(Supplied information)

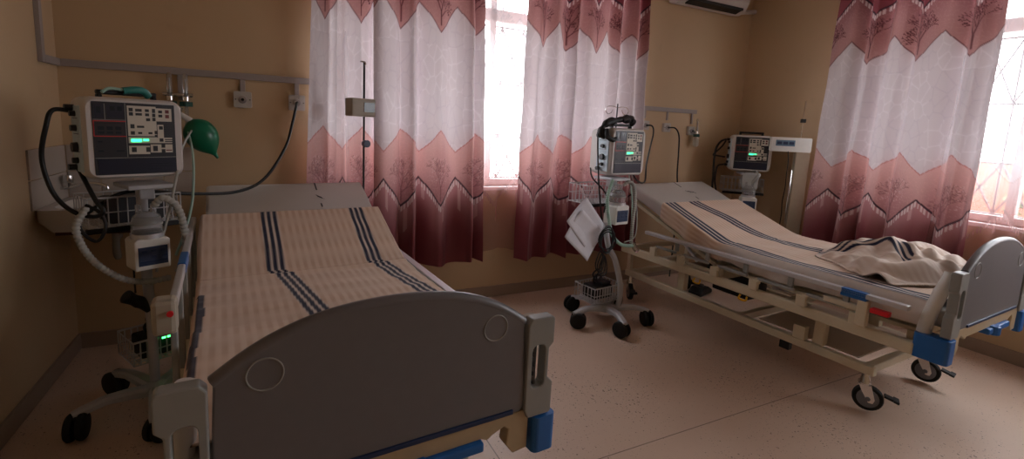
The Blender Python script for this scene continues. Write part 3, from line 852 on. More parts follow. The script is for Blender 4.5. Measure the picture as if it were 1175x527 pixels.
# blanket of the left bed
def blanket_left():
    uu = np.linspace(-.60, .475, 190); vv = np.linspace(.06, 1.80, 300)
    U, V = np.meshgrid(uu, vv)
    wr = .012*fbm(U*7, V*11, 3)+.010*fbm(U*3, V*24, 8)
    flat = np.where(V < 1.22, 1, .45)
    # a sharp crease at the bend of the bed
    crease = -.030*np.exp(-((V-1.245-.02*U)/.007)**2)+.006*np.exp(-((V-1.225-.02*U)/.02)**2)
    h = .012+wr*flat*.55+crease+.004
    top = bedpoint(np.clip(U, -.452, .452), V, h)
    # overhang on the left: falls down the mattress side
    ov = np.clip(-.452-U, 0, 1); top[..., 0] -= np.sin(np.clip(ov/.03, 0, 1)*PI/2)*.016+.012*np.sin(V*17)*np.clip(ov/.1, 0, 1)*.6; top[..., 2] -= ov*(1+.10*np.sin(V*7))
    ov2 = np.clip(U-.452, 0, 1); top[..., 0] += np.sin(np.clip(ov2/.02, 0, 1)*PI/2)*.010; top[..., 2] -= ov2
    gA = lambda v: np.interp(v, [.06, .68, 1.22, 1.27, 1.8], [-.02, -.055, -.125, -.155, -.148])
    gB = lambda v: np.interp(v, [.06, .68, 1.22, 1.27, 1.8], [.43, .40, .325, .30, .315])
    c = stripe_col(U, V, [gA, gB], .0285, .0105)
    c = cmix(c, NAVY, (np.abs(U+.447-.006*np.sin(V*9)) < .012)*(V < 1.05)*.95)
    o = gridmesh('blanket', top, c, M['blanket'], thick=.006)
    o.location = bedL.location; o.rotation_euler = bedL.rotation_euler
    tag(o, 'cream cotton blanket with navy triple stripes spread flat on near left bed', 'blanket')
blanket_left()
def blanket_right():
    uu = np.linspace(-.575, .47, 180); vv = np.linspace(.07, 1.80, 300)
    U, V = np.meshgrid(uu, vv)
    wr = .011*fbm(U*10, V*9, 13)+.007*fbm(U*20, V*6, 18)
    flat = np.where(V < 1.2, 1.2, .35)
    h = .016+wr*flat*.6
    top = bedpoint(np.clip(U, -.452, .452), V, h)
    ov = np.clip(-.452-U, 0, 1); top[..., 0] -= np.sin(np.clip(ov/.03, 0, 1)*PI/2)*.014+.010*np.sin(V*26)*np.clip(ov/.1, 0, 1); top[..., 2] -= ov*(1+.08*np.sin(V*9))
    ov2 = np.clip(U-.452, 0, 1); top[..., 0] += np.sin(np.clip(ov2/.02, 0, 1)*PI/2)*.010; top[..., 2] -= ov2
    gA = lambda v: np.interp(v, [.07, .6, 1.1, 1.3, 1.8], [-.40, -.395, -.385, -.375, -.375])
    gB = lambda v: np.interp(v, [.07, .6, .9, 1.15, 1.3, 1.5, 1.6, 1.8], [.10, .02, .06, .09, .055, -.01, -.05, -.10])+.012*np.sin(v*17)
    c = stripe_col(U, V, [gA, gB], .043, .0165)
    c = cmix(c, PALE, np.clip((-.44-U)/.02, 0, 1)*np.clip((1.25-V)/.1, 0, 1)*.8)
    o = gridmesh('blanket', top, c, M['blanket'], thick=.006)
    o.location = bedR.location; o.rotation_euler = bedR.rotation_euler
    tag(o, 'cream blanket with navy stripes spread over the raised head of the right bed', 'blanket')
blanket_right()
def crumple():
    n = 170; a = np.linspace(-.5, .5, n); b = np.linspace(-.5, .5, n); A, B = np.meshgrid(a, b)
    rr = np.sqrt((A/.47)**2+(B/.47)**2); ang = np.arctan2(B, A)
    rr = rr*(1+.10*np.sin(3*ang+1)+.07*np.sin(5*ang+.5))
    dome = np.clip(1-rr**2.2, 0, 1)**.75
    q = A*.9+B*.5
    folds = .5*np.sin(24*(q+.14*np.sin(6*B+2)+.05*np.sin(15*A)))+.35*np.sin(40*(A*.3-B*.8+.08*np.sin(9*A)))+.5*fbm(A*9, B*9, 31)
    H = .115*dome*(1+.25*np.sin(2.5*A+1))+.040*(folds-.35*np.abs(np.sin(18*q+3*B)))*np.clip(dome*2.2, 0, 1)
    H = np.where(rr > 1, .004, np.maximum(H, .004))
    X = A*.84; Y = B*.80
    u = .09+X+.035*np.sin(Y*12); v = .45+Y+.02*np.sin(X*14)
    keep = rr <= 1.06
    P = bedpoint(u, v, .022+H)
    P[..., 0] += .02*np.cos(22*q)*dome
    s = A+.13-.13*np.sin(B*5+.6)
    c = stripe_col(A*1.0-.1*B, B, []); c = cmix(c, PALE, np.full(A.shape, .35))
    for k in (-1, 0, 1):
        d = np.abs(s-k*.045); c = cmix(c, NAVY, np.clip((.014-d)/.004, 0, 1)*(B > -.12))
    o = gridmesh('crumpled_blanket', P, c, M['blanket'])
    bm = bmesh.new(); bm.from_mesh(o.data); bm.verts.ensure_lookup_table()
    kv = keep.reshape(-1)
    bmesh.ops.delete(bm, geom=[bm.verts[i] for i in range(len(kv)) if not kv[i]], context='VERTS')
    bm.to_mesh(o.data); bm.free()
    for p in o.data.polygons: p.use_smooth = True
    md = o.modifiers.new('thick', 'SOLIDIFY'); md.thickness = .007; md.offset = -1
    o.location = bedR.location; o.rotation_euler = bedR.rotation_euler
    tag(o, 'crumpled cream blanket with navy stripes heaped at the foot of the right bed', 'blanket')
crumple()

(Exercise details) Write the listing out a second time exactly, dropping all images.

(Answer for this exercise)
The Blender Python script for this scene continues. Write part 3, from line 852 on. More parts follow. The script is for Blender 4.5. Measure the picture as if it were 1175x527 pixels.
# blanket of the left bed
def blanket_left():
    uu = np.linspace(-.60, .475, 190); vv = np.linspace(.06, 1.80, 300)
    U, V = np.meshgrid(uu, vv)
    wr = .012*fbm(U*7, V*11, 3)+.010*fbm(U*3, V*24, 8)
    flat = np.where(V < 1.22, 1, .45)
    # a sharp crease at the bend of the bed
    crease = -.030*np.exp(-((V-1.245-.02*U)/.007)**2)+.006*np.exp(-((V-1.225-.02*U)/.02)**2)
    h = .012+wr*flat*.55+crease+.004
    top = bedpoint(np.clip(U, -.452, .452), V, h)
    # overhang on the left: falls down the mattress side
    ov = np.clip(-.452-U, 0, 1); top[..., 0] -= np.sin(np.clip(ov/.03, 0, 1)*PI/2)*.016+.012*np.sin(V*17)*np.clip(ov/.1, 0, 1)*.6; top[..., 2] -= ov*(1+.10*np.sin(V*7))
    ov2 = np.clip(U-.452, 0, 1); top[..., 0] += np.sin(np.clip(ov2/.02, 0, 1)*PI/2)*.010; top[..., 2] -= ov2
    gA = lambda v: np.interp(v, [.06, .68, 1.22, 1.27, 1.8], [-.02, -.055, -.125, -.155, -.148])
    gB = lambda v: np.interp(v, [.06, .68, 1.22, 1.27, 1.8], [.43, .40, .325, .30, .315])
    c = stripe_col(U, V, [gA, gB], .0285, .0105)
    c = cmix(c, NAVY, (np.abs(U+.447-.006*np.sin(V*9)) < .012)*(V < 1.05)*.95)
    o = gridmesh('blanket', top, c, M['blanket'], thick=.006)
    o.location = bedL.location; o.rotation_euler = bedL.rotation_euler
    tag(o, 'cream cotton blanket with navy triple stripes spread flat on near left bed', 'blanket')
blanket_left()
def blanket_right():
    uu = np.linspace(-.575, .47, 180); vv = np.linspace(.07, 1.80, 300)
    U, V = np.meshgrid(uu, vv)
    wr = .011*fbm(U*10, V*9, 13)+.007*fbm(U*20, V*6, 18)
    flat = np.where(V < 1.2, 1.2, .35)
    h = .016+wr*flat*.6
    top = bedpoint(np.clip(U, -.452, .452), V, h)
    ov = np.clip(-.452-U, 0, 1); top[..., 0] -= np.sin(np.clip(ov/.03, 0, 1)*PI/2)*.014+.010*np.sin(V*26)*np.clip(ov/.1, 0, 1); top[..., 2] -= ov*(1+.08*np.sin(V*9))
    ov2 = np.clip(U-.452, 0, 1); top[..., 0] += np.sin(np.clip(ov2/.02, 0, 1)*PI/2)*.010; top[..., 2] -= ov2
    gA = lambda v: np.interp(v, [.07, .6, 1.1, 1.3, 1.8], [-.40, -.395, -.385, -.375, -.375])
    gB = lambda v: np.interp(v, [.07, .6, .9, 1.15, 1.3, 1.5, 1.6, 1.8], [.10, .02, .06, .09, .055, -.01, -.05, -.10])+.012*np.sin(v*17)
    c = stripe_col(U, V, [gA, gB], .043, .0165)
    c = cmix(c, PALE, np.clip((-.44-U)/.02, 0, 1)*np.clip((1.25-V)/.1, 0, 1)*.8)
    o = gridmesh('blanket', top, c, M['blanket'], thick=.006)
    o.location = bedR.location; o.rotation_euler = bedR.rotation_euler
    tag(o, 'cream blanket with navy stripes spread over the raised head of the right bed', 'blanket')
blanket_right()
def crumple():
    n = 170; a = np.linspace(-.5, .5, n); b = np.linspace(-.5, .5, n); A, B = np.meshgrid(a, b)
    rr = np.sqrt((A/.47)**2+(B/.47)**2); ang = np.arctan2(B, A)
    rr = rr*(1+.10*np.sin(3*ang+1)+.07*np.sin(5*ang+.5))
    dome = np.clip(1-rr**2.2, 0, 1)**.75
    q = A*.9+B*.5
    folds = .5*np.sin(24*(q+.14*np.sin(6*B+2)+.05*np.sin(15*A)))+.35*np.sin(40*(A*.3-B*.8+.08*np.sin(9*A)))+.5*fbm(A*9, B*9, 31)
    H = .115*dome*(1+.25*np.sin(2.5*A+1))+.040*(folds-.35*np.abs(np.sin(18*q+3*B)))*np.clip(dome*2.2, 0, 1)
    H = np.where(rr > 1, .004, np.maximum(H, .004))
    X = A*.84; Y = B*.80
    u = .09+X+.035*np.sin(Y*12); v = .45+Y+.02*np.sin(X*14)
    keep = rr <= 1.06
    P = bedpoint(u, v, .022+H)
    P[..., 0] += .02*np.cos(22*q)*dome
    s = A+.13-.13*np.sin(B*5+.6)
    c = stripe_col(A*1.0-.1*B, B, []); c = cmix(c, PALE, np.full(A.shape, .35))
    for k in (-1, 0, 1):
        d = np.abs(s-k*.045); c = cmix(c, NAVY, np.clip((.014-d)/.004, 0, 1)*(B > -.12))
    o = gridmesh('crumpled_blanket', P, c, M['blanket'])
    bm = bmesh.new(); bm.from_mesh(o.data); bm.verts.ensure_lookup_table()
    kv = keep.reshape(-1)
    bmesh.ops.delete(bm, geom=[bm.verts[i] for i in range(len(kv)) if not kv[i]], context='VERTS')
    bm.to_mesh(o.data); bm.free()
    for p in o.data.polygons: p.use_smooth = True
    md = o.modifiers.new('thick', 'SOLIDIFY'); md.thickness = .007; md.offset = -1
    o.location = bedR.location; o.rotation_euler = bedR.rotation_euler
    tag(o, 'crumpled cream blanket with navy stripes heaped at the foot of the right bed', 'blanket')
crumple()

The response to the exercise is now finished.